**Task objective:**
Copy everything from the line with "Generate a Blender" down to the line with "bg.inputs[1].default_value = SKY", inclusive of both, exactly as written; leave out all pictures.

Raw records
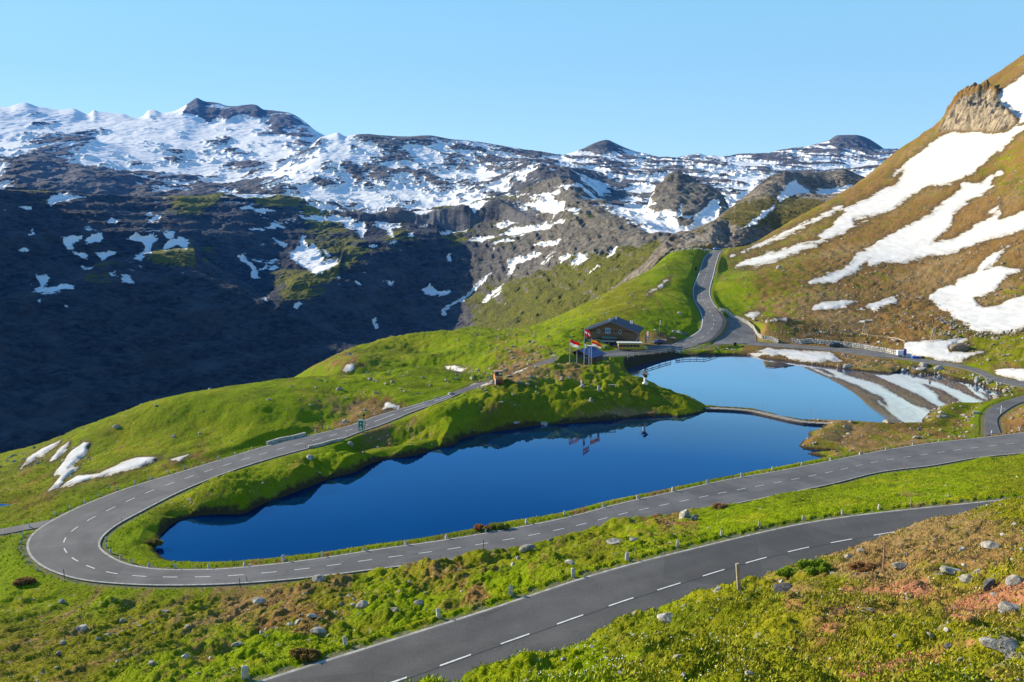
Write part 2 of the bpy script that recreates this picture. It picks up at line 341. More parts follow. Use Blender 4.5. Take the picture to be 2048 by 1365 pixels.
CYY = [ # px, py, Y
 (654,724,282),(705,702,310),(739,687,325),(773,678,335),(842,673,345),(876,671,352),(910,662,372),(941,656,385),(978,659,372),(1013,657,360),(1050,655,362),(700,735,262),(760,720,280),(840,720,270),(800,700,305),(900,715,268),(900,690,300),(960,690,285),(1000,680,300),
 (960,725,240),(1040,700,250),(1080,680,270),(1100,660,300),(1099,648,338),(1140,629,340),(1185,603,352),(1240,571,372),(1300,541,395),(1340,507,428),(1370,501,438),(1400,500,440),(1140,660,262),(1160,640,290),(1200,650,272),(1200,630,295),(1250,620,292),(1300,580,335),(1330,540,380),(1350,600,312),(1370,560,350),(1385,520,405),
 (1240,690,262),(1290,660,268),(1340,650,278),(1380,640,290),(1320,678,262),(1360,665,273),(1300,640,280),
 # right-hand slope
 (1440,500,446),(1455,503,440),(1470,560,350),(1500,640,272),(1540,662,262),(1600,676,258),(1680,680,256),(1750,684,254),(1527,486,455),(1561,465,475),(1596,437,490),(1648,409,505),(1699,378,520),(1737,351,535),(1765,330,545),(1802,302,550),(1837,282,545),(1885,249,530),(1914,207,525),(1937,188,515),(1975,168,505),(2011,149,500),(2046,131,490),(2150,80,470),(2300,10,440),(2400,-40,420),
 (1500,560,345),(1600,600,310),(1700,600,305),(1800,600,300),(1900,600,290),(2000,600,270),(1600,520,380),(1700,500,385),(1800,450,400),(1900,400,410),(2000,350,405),(2046,300,400),(1800,380,465),(1900,330,460),(1980,262,445),(2046,250,415),(1900,500,345),(2000,450,345),(2046,500,305),(2046,400,350),(1700,440,440),(1600,470,435),
 (1700,650,272),(1800,655,262),(1900,650,256),(2000,640,250),(2048,640,244),(2250,600,230),(2300,500,270),(2250,300,360),(2250,150,430),(1850,690,240),(1950,700,228),(2048,700,215),(2250,700,190),(2048,745,200),
 # foreground bank
 (961,1390,25),(1008,1338,27),(1086,1311,29.5),(1164,1297,30.5),(1242,1268,31.5),(1281,1250,32.5),(1330,1222,33),(1373,1203,33.5),(1475,1181,34),(1556,1152,35.5),(1683,1112,39),(1757,1084,42),(1811,1064,44),(1866,1038,47),(1921,1020,50),(2012,1005,53),(2100,985,55),(2300,960,50),
 (1100,1365,22),(1300,1365,17.5),(1500,1365,13.5),(1750,1365,11),(2048,1365,9),(2300,1365,8),(1300,1290,25),(1500,1270,22),(1700,1230,23),(1900,1180,24),(2048,1150,23),(1600,1190,29),(1750,1140,31),(1900,1090,34),(2048,1050,38),(2048,1250,15),(1800,1290,16),(1250,1330,22),(2300,1150,20),
]
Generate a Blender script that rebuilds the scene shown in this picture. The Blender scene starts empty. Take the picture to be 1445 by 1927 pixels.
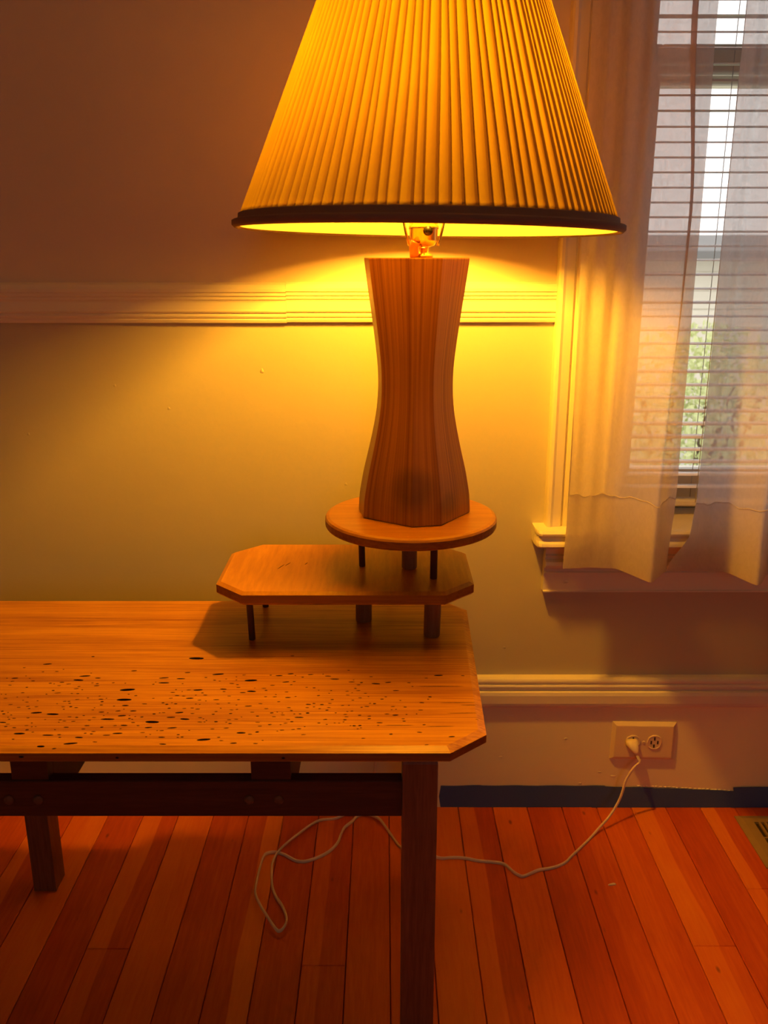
import bpy, math, random
from mathutils import Vector, Matrix, Euler
random.seed(7)
R = math.radians
scn = bpy.context.scene
COL = scn.collection

# ------------------------------------------------------------------ camera
cam_d = bpy.data.cameras.new('camera')
cam_d.sensor_fit = 'VERTICAL'
cam_d.sensor_height = 36.0
cam_d.lens = 36.0 * 1650.0 / 1927.0
cam_d.clip_start = 0.02
cam = bpy.data.objects.new('camera', cam_d)
COL.objects.link(cam)
cam_d.dof.use_dof = True; cam_d.dof.focus_distance = 1.12; cam_d.dof.aperture_fstop = 10.0
cam.location = (0, 0, .925)
cam.rotation_euler = (R(90 - 16.3), 0, 0)
scn.camera = cam

# ------------------------------------------------------------------ world, light, exposure
SKY = 2.0
w = bpy.data.worlds.new('sky'); scn.world = w; w.use_nodes = True
bg = w.node_tree.nodes['Background']
bg.inputs[0].default_value = (1.0, .93, .90, 1)
bg.inputs[1].default_value = SKY

def portal(name, loc, rot, sx, sy):
    d = bpy.data.lights.new(name, 'AREA'); d.shape = 'RECTANGLE'; d.size = sx; d.size_y = sy
    d.cycles.is_portal = True
    o = bpy.data.objects.new(name, d); o.location = loc; o.rotation_euler = rot; COL.objects.link(o)
portal('window_daylight_portal', (.77, 1.62, 1.32), (R(-90), 0, 0), .9, 1.7)      # shines to -Y
portal('added_fill_window_portal', (.35, -3.05, 1.5), (R(90), 0, 0), .9, 1.1)  # shines to +Y, through the added rear window

BULB_COLOR = (1.0, .425, .022)
BULB_STRENGTH = 890.0

scn.view_settings.view_transform = 'Standard'
scn.view_settings.look = 'None'
scn.view_settings.exposure = 0.0
scn.view_settings.gamma = 1.0
scn.view_settings.use_curve_mapping = False

# ------------------------------------------------------------------ materials
def newmat(name):
    m = bpy.data.materials.new(name); m.use_nodes = True
    nt = m.node_tree
    return m, nt, nt.nodes['Principled BSDF']

def N(nt, t, **k):
    n = nt.nodes.new(t)
    for a, b in k.items():
        setattr(n, a, b)
    return n

def noise(nt, scale, detail=4, rough=.55, vec=None, stretch=(1, 1, 1), coord='Object', dist=0.0):
    tc = N(nt, 'ShaderNodeTexCoord'); mp = N(nt, 'ShaderNodeMapping')
    mp.inputs['Scale'].default_value = stretch
    nt.links.new(vec if vec else tc.outputs[coord], mp.inputs['Vector'])
    n = N(nt, 'ShaderNodeTexNoise'); n.inputs['Scale'].default_value = scale
    n.inputs['Detail'].default_value = detail; n.inputs['Roughness'].default_value = rough
    n.inputs['Distortion'].default_value = dist
    nt.links.new(mp.outputs[0], n.inputs['Vector'])
    return n.outputs['Fac']

def ramp(nt, fac, stops):
    r = N(nt, 'ShaderNodeValToRGB')
    e = r.color_ramp.elements
    while len(e) < len(stops): e.new(.5)
    for i, (p, c) in enumerate(stops):
        e[i].position = p; e[i].color = (c[0], c[1], c[2], 1)
    nt.links.new(fac, r.inputs[0])
    return r.outputs[0]

def bump(nt, bsdf, h, strength, dist=.001):
    b = N(nt, 'ShaderNodeBump'); b.inputs['Strength'].default_value = strength
    b.inputs['Distance'].default_value = dist
    nt.links.new(h, b.inputs['Height']); nt.links.new(b.outputs[0], bsdf.inputs['Normal'])

def scl(c, k): return tuple(v * k for v in c)

def paint(name, col, rough=.5, var=.06, bscale=60, bstr=.25, spec=.4):
    m, nt, b = newmat(name)
    f = noise(nt, 3, 5)
    nt.links.new(ramp(nt, f, [(.3, scl(col, 1 - var)), (.7, scl(col, 1 + var))]), b.inputs['Base Color'])
    b.inputs['Roughness'].default_value = rough
    b.inputs['Specular IOR Level'].default_value = spec
    bump(nt, b, noise(nt, bscale, 3), bstr, .0012)
    return m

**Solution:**
Generate a Blender script that rebuilds the scene shown in this picture. The Blender scene starts empty. Take the picture to be 1445 by 1927 pixels.
import bpy, math, random
from mathutils import Vector, Matrix, Euler
random.seed(7)
R = math.radians
scn = bpy.context.scene
COL = scn.collection

# ------------------------------------------------------------------ camera
cam_d = bpy.data.cameras.new('camera')
cam_d.sensor_fit = 'VERTICAL'
cam_d.sensor_height = 36.0
cam_d.lens = 36.0 * 1650.0 / 1927.0
cam_d.clip_start = 0.02
cam = bpy.data.objects.new('camera', cam_d)
COL.objects.link(cam)
cam_d.dof.use_dof = True; cam_d.dof.focus_distance = 1.12; cam_d.dof.aperture_fstop = 10.0
cam.location = (0, 0, .925)
cam.rotation_euler = (R(90 - 16.3), 0, 0)
scn.camera = cam

# ------------------------------------------------------------------ world, light, exposure
SKY = 2.0
w = bpy.data.worlds.new('sky'); scn.world = w; w.use_nodes = True
bg = w.node_tree.nodes['Background']
bg.inputs[0].default_value = (1.0, .93, .90, 1)
bg.inputs[1].default_value = SKY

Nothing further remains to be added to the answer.